* TO DO *
Reproduce the listing word for word, leaving every picture behind.

* RECORDED DATA *
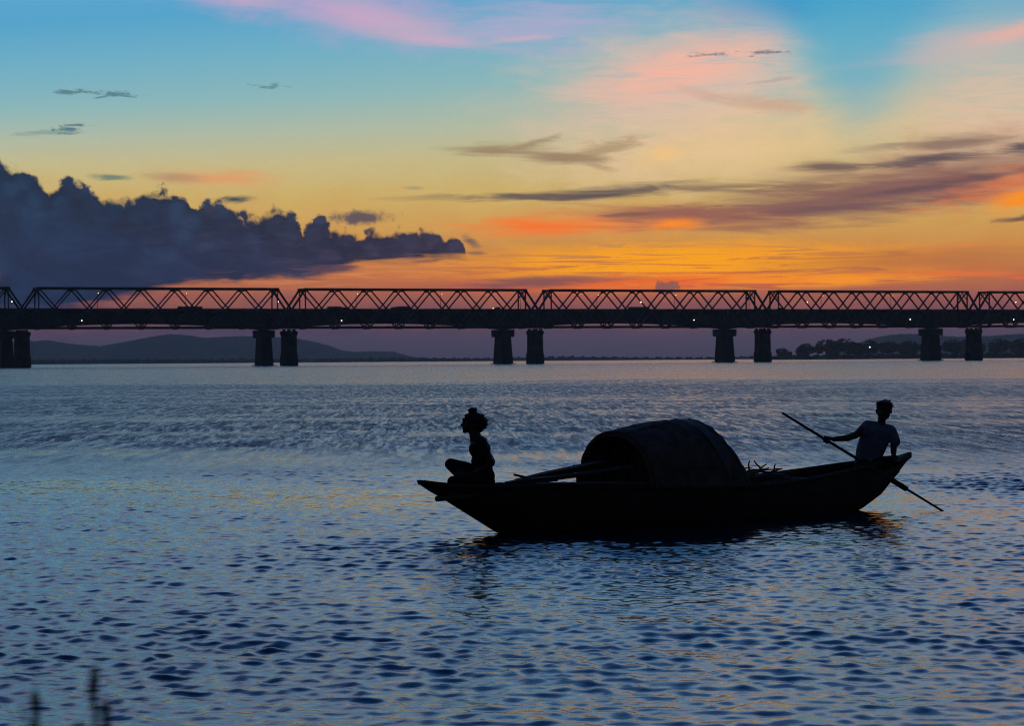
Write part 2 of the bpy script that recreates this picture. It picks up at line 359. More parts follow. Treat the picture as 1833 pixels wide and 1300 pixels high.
class MB:
    """collects simple solids, then becomes one mesh"""
    def __init__(s): s.v = []; s.f = []
    def add(s, v, f):
        k = len(s.v); s.v += [tuple(p) for p in v]; s.f += [tuple(i + k for i in q) for q in f]; return s
    def box(s, c, d):
        x, y, z = c; a, b, h = d[0] / 2, d[1] / 2, d[2] / 2
        return s.add([(x - a, y - b, z - h), (x + a, y - b, z - h), (x + a, y + b, z - h), (x - a, y + b, z - h),
                      (x - a, y - b, z + h), (x + a, y - b, z + h), (x + a, y + b, z + h), (x - a, y + b, z + h)],
                     [(0, 3, 2, 1), (4, 5, 6, 7), (0, 1, 5, 4), (1, 2, 6, 5), (2, 3, 7, 6), (3, 0, 4, 7)])
    def bar(s, p, q, w, h, up=(0, 1, 0)):
        p, q = Vector(p), Vector(q); d = (q - p).normalized(); a = Vector(up).cross(d)
        if a.length < 1e-4: a = Vector((1, 0, 0)).cross(d)
        a.normalize(); b = d.cross(a); a *= w / 2; b *= h / 2
        vs = [p - a - b, p + a - b, p + a + b, p - a + b, q - a - b, q + a - b, q + a + b, q - a + b]
        return s.add(vs, [(0, 3, 2, 1), (4, 5, 6, 7), (0, 1, 5, 4), (1, 2, 6, 5), (2, 3, 7, 6), (3, 0, 4, 7)])
    def tube(s, pts, rads, n=8, flat=1.0):
        pts = [Vector(p) for p in pts]
        if not hasattr(rads, '__len__'): rads = [rads] * len(pts)
        k = len(s.v); prev = None
        for i, p in enumerate(pts):
            d = (pts[min(i + 1, len(pts) - 1)] - pts[max(i - 1, 0)]).normalized()
            a = (prev - d * prev.dot(d)) if prev is not None else (Vector((0, 0, 1)) if abs(d.z) < 0.9 else Vector((1, 0, 0))).cross(d)
            a.normalize(); prev = a.copy(); b = d.cross(a)
            for j in range(n):
                t = 2 * math.pi * j / n
                s.v.append(tuple(p + a * (math.cos(t) * rads[i]) + b * (math.sin(t) * rads[i] * flat)))
        for i in range(len(pts) - 1):
            for j in range(n):
                s.f.append((k + i * n + j, k + i * n + (j + 1) % n, k + (i + 1) * n + (j + 1) % n, k + (i + 1) * n + j))
        s.f.append(tuple(k + j for j in range(n))[::-1]); s.f.append(tuple(k + (len(pts) - 1) * n + j for j in range(n)))
        return s
    def ball(s, c, r, nu=10, nv=7):
        if not hasattr(r, '__len__'): r = (r, r, r)
        k = len(s.v); c = Vector(c)
        s.v.append((c.x, c.y, c.z - r[2]))
        for i in range(1, nv):
            ph = -math.pi / 2 + math.pi * i / nv
            for j in range(nu):
                t = 2 * math.pi * j / nu
                s.v.append((c.x + r[0] * math.cos(ph) * math.cos(t), c.y + r[1] * math.cos(ph) * math.sin(t), c.z + r[2] * math.sin(ph)))
        s.v.append((c.x, c.y, c.z + r[2])); e = len(s.v) - 1
        for j in range(nu): s.f.append((k, k + 1 + (j + 1) % nu, k + 1 + j))
        for i in range(nv - 2):
            for j in range(nu):
                a = k + 1 + i * nu
                s.f.append((a + j, a + (j + 1) % nu, a + nu + (j + 1) % nu, a + nu + j))
        a = k + 1 + (nv - 2) * nu
        for j in range(nu): s.f.append((a + j, a + (j + 1) % nu, e))
        return s
    def loft(s, rings, caps=True):
        k = len(s.v); n = len(rings[0])
        for r in rings: s.v += [tuple(p) for p in r]
        for i in range(len(rings) - 1):
            for j in range(n):
                s.f.append((k + i * n + j, k + i * n + (j + 1) % n, k + (i + 1) * n + (j + 1) % n, k + (i + 1) * n + j))
        if caps:
            s.f.append(tuple(k + j for j in range(n))[::-1]); s.f.append(tuple(k + (len(rings) - 1) * n + j for j in range(n)))
        return s
    def mesh(s, name, m=None, smooth=False): return mesh_of(name, s.v, s.f, m, smooth)
    def build(s, name, m=None, parent=None, smooth=False): return obj(name, s.mesh(name, m, smooth), parent)

rng = random.Random(7)
nrg = np.random.default_rng(11)

# ------------------------------------------------------------------ river
def water_material():
    global NT
    m = bpy.data.materials.new('river_water'); m.use_nodes = True
    NT = m.node_tree; NT.nodes.clear()
    o = NT.nodes.new('ShaderNodeOutputMaterial'); p = NT.nodes.new('ShaderNodeBsdfPrincipled')
    NT.links.new(p.outputs[0], o.inputs[0])
    p.inputs['Base Color'].default_value = (0.006, 0.016, 0.026, 1)
    p.inputs['IOR'].default_value = 1.333
    at = NT.nodes.new('ShaderNodeAttribute'); at.attribute_name = 'ripple'
    geo = NT.nodes.new('ShaderNodeNewGeometry'); sp = NT.nodes.new('ShaderNodeSeparateXYZ')
    NT.links.new(geo.outputs['Position'], sp.inputs[0])
    px, py = X(sp.outputs[0]), X(sp.outputs[1])
    # relief finer than the modelled waves: capillary ripples near, short chop in the middle distance
    far = sstep(py, 36.0, 75.0)
    h = noise(vec(px * 7.0, py * 7.5, 0.0), 1.0, 2, 0.5, 0.3) * 0.28 + noise(vec(px * 1.3, py * 0.9, 4.0), 1.0, 3, 0.55, 0.4) * far * 2.6
    patch = noise(vec(px * 0.16, py * 0.055, 9.0), 1.0, 4, 0.6, 0.5)
    h = h * sstep(patch, 0.35, 0.62, 0.45, 1.25) * sstep(py, 250.0, 200.0, 0.25, 1.0)
    # wave groups: livelier and calmer spots drawn out along the wind
    grp = noise(vec(px * 3.6 + py * 0.13, py * 0.24 - px * 0.4, 2.0), 1.0, 5, 0.7, 1.2)
    plug(X(at.outputs['Fac']) * mth('MULTIPLY_ADD', sstep(grp, 0.32, 0.68, -0.55, 0.45), sstep(py, 34.0, 60.0), 1.0), p.inputs['Roughness'])
    b = NT.nodes.new('ShaderNodeBump'); b.inputs['Distance'].default_value = 0.03; b.inputs['Strength'].default_value = 0.5
    plug(h, b.inputs['Height']); NT.links.new(b.outputs[0], p.inputs['Normal'])
    return m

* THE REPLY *
Write part 2 of the bpy script that recreates this picture. It picks up at line 359. More parts follow. Treat the picture as 1833 pixels wide and 1300 pixels high.
class MB:
    """collects simple solids, then becomes one mesh"""
    def __init__(s): s.v = []; s.f = []
    def add(s, v, f):
        k = len(s.v); s.v += [tuple(p) for p in v]; s.f += [tuple(i + k for i in q) for q in f]; return s
    def box(s, c, d):
        x, y, z = c; a, b, h = d[0] / 2, d[1] / 2, d[2] / 2
        return s.add([(x - a, y - b, z - h), (x + a, y - b, z - h), (x + a, y + b, z - h), (x - a, y + b, z - h),
                      (x - a, y - b, z + h), (x + a, y - b, z + h), (x + a, y + b, z + h), (x - a, y + b, z + h)],
                     [(0, 3, 2, 1), (4, 5, 6, 7), (0, 1, 5, 4), (1, 2, 6, 5), (2, 3, 7, 6), (3, 0, 4, 7)])
    def bar(s, p, q, w, h, up=(0, 1, 0)):
        p, q = Vector(p), Vector(q); d = (q - p).normalized(); a = Vector(up).cross(d)
        if a.length < 1e-4: a = Vector((1, 0, 0)).cross(d)
        a.normalize(); b = d.cross(a); a *= w / 2; b *= h / 2
        vs = [p - a - b, p + a - b, p + a + b, p - a + b, q - a - b, q + a - b, q + a + b, q - a + b]
        return s.add(vs, [(0, 3, 2, 1), (4, 5, 6, 7), (0, 1, 5, 4), (1, 2, 6, 5), (2, 3, 7, 6), (3, 0, 4, 7)])
    def tube(s, pts, rads, n=8, flat=1.0):
        pts = [Vector(p) for p in pts]
        if not hasattr(rads, '__len__'): rads = [rads] * len(pts)
        k = len(s.v); prev = None
        for i, p in enumerate(pts):
            d = (pts[min(i + 1, len(pts) - 1)] - pts[max(i - 1, 0)]).normalized()
            a = (prev - d * prev.dot(d)) if prev is not None else (Vector((0, 0, 1)) if abs(d.z) < 0.9 else Vector((1, 0, 0))).cross(d)
            a.normalize(); prev = a.copy(); b = d.cross(a)
            for j in range(n):
                t = 2 * math.pi * j / n
                s.v.append(tuple(p + a * (math.cos(t) * rads[i]) + b * (math.sin(t) * rads[i] * flat)))
        for i in range(len(pts) - 1):
            for j in range(n):
                s.f.append((k + i * n + j, k + i * n + (j + 1) % n, k + (i + 1) * n + (j + 1) % n, k + (i + 1) * n + j))
        s.f.append(tuple(k + j for j in range(n))[::-1]); s.f.append(tuple(k + (len(pts) - 1) * n + j for j in range(n)))
        return s
    def ball(s, c, r, nu=10, nv=7):
        if not hasattr(r, '__len__'): r = (r, r, r)
        k = len(s.v); c = Vector(c)
        s.v.append((c.x, c.y, c.z - r[2]))
        for i in range(1, nv):
            ph = -math.pi / 2 + math.pi * i / nv
            for j in range(nu):
                t = 2 * math.pi * j / nu
                s.v.append((c.x + r[0] * math.cos(ph) * math.cos(t), c.y + r[1] * math.cos(ph) * math.sin(t), c.z + r[2] * math.sin(ph)))
        s.v.append((c.x, c.y, c.z + r[2])); e = len(s.v) - 1
        for j in range(nu): s.f.append((k, k + 1 + (j + 1) % nu, k + 1 + j))
        for i in range(nv - 2):
            for j in range(nu):
                a = k + 1 + i * nu
                s.f.append((a + j, a + (j + 1) % nu, a + nu + (j + 1) % nu, a + nu + j))
        a = k + 1 + (nv - 2) * nu
        for j in range(nu): s.f.append((a + j, a + (j + 1) % nu, e))
        return s
    def loft(s, rings, caps=True):
        k = len(s.v); n = len(rings[0])
        for r in rings: s.v += [tuple(p) for p in r]
        for i in range(len(rings) - 1):
            for j in range(n):
                s.f.append((k + i * n + j, k + i * n + (j + 1) % n, k + (i + 1) * n + (j + 1) % n, k + (i + 1) * n + j))
        if caps:
            s.f.append(tuple(k + j for j in range(n))[::-1]); s.f.append(tuple(k + (len(rings) - 1) * n + j for j in range(n)))
        return s
    def mesh(s, name, m=None, smooth=False): return mesh_of(name, s.v, s.f, m, smooth)
    def build(s, name, m=None, parent=None, smooth=False): return obj(name, s.mesh(name, m, smooth), parent)

rng = random.Random(7)
nrg = np.random.default_rng(11)

# ------------------------------------------------------------------ river
def water_material():
    global NT
    m = bpy.data.materials.new('river_water'); m.use_nodes = True
    NT = m.node_tree; NT.nodes.clear()
    o = NT.nodes.new('ShaderNodeOutputMaterial'); p = NT.nodes.new('ShaderNodeBsdfPrincipled')
    NT.links.new(p.outputs[0], o.inputs[0])
    p.inputs['Base Color'].default_value = (0.006, 0.016, 0.026, 1)
    p.inputs['IOR'].default_value = 1.333
    at = NT.nodes.new('ShaderNodeAttribute'); at.attribute_name = 'ripple'
    geo = NT.nodes.new('ShaderNodeNewGeometry'); sp = NT.nodes.new('ShaderNodeSeparateXYZ')
    NT.links.new(geo.outputs['Position'], sp.inputs[0])
    px, py = X(sp.outputs[0]), X(sp.outputs[1])
    # relief finer than the modelled waves: capillary ripples near, short chop in the middle distance
    far = sstep(py, 36.0, 75.0)
    h = noise(vec(px * 7.0, py * 7.5, 0.0), 1.0, 2, 0.5, 0.3) * 0.28 + noise(vec(px * 1.3, py * 0.9, 4.0), 1.0, 3, 0.55, 0.4) * far * 2.6
    patch = noise(vec(px * 0.16, py * 0.055, 9.0), 1.0, 4, 0.6, 0.5)
    h = h * sstep(patch, 0.35, 0.62, 0.45, 1.25) * sstep(py, 250.0, 200.0, 0.25, 1.0)
    # wave groups: livelier and calmer spots drawn out along the wind
    grp = noise(vec(px * 3.6 + py * 0.13, py * 0.24 - px * 0.4, 2.0), 1.0, 5, 0.7, 1.2)
    plug(X(at.outputs['Fac']) * mth('MULTIPLY_ADD', sstep(grp, 0.32, 0.68, -0.55, 0.45), sstep(py, 34.0, 60.0), 1.0), p.inputs['Roughness'])
    b = NT.nodes.new('ShaderNodeBump'); b.inputs['Distance'].default_value = 0.03; b.inputs['Strength'].default_value = 0.5
    plug(h, b.inputs['Height']); NT.links.new(b.outputs[0], p.inputs['Normal'])
    return m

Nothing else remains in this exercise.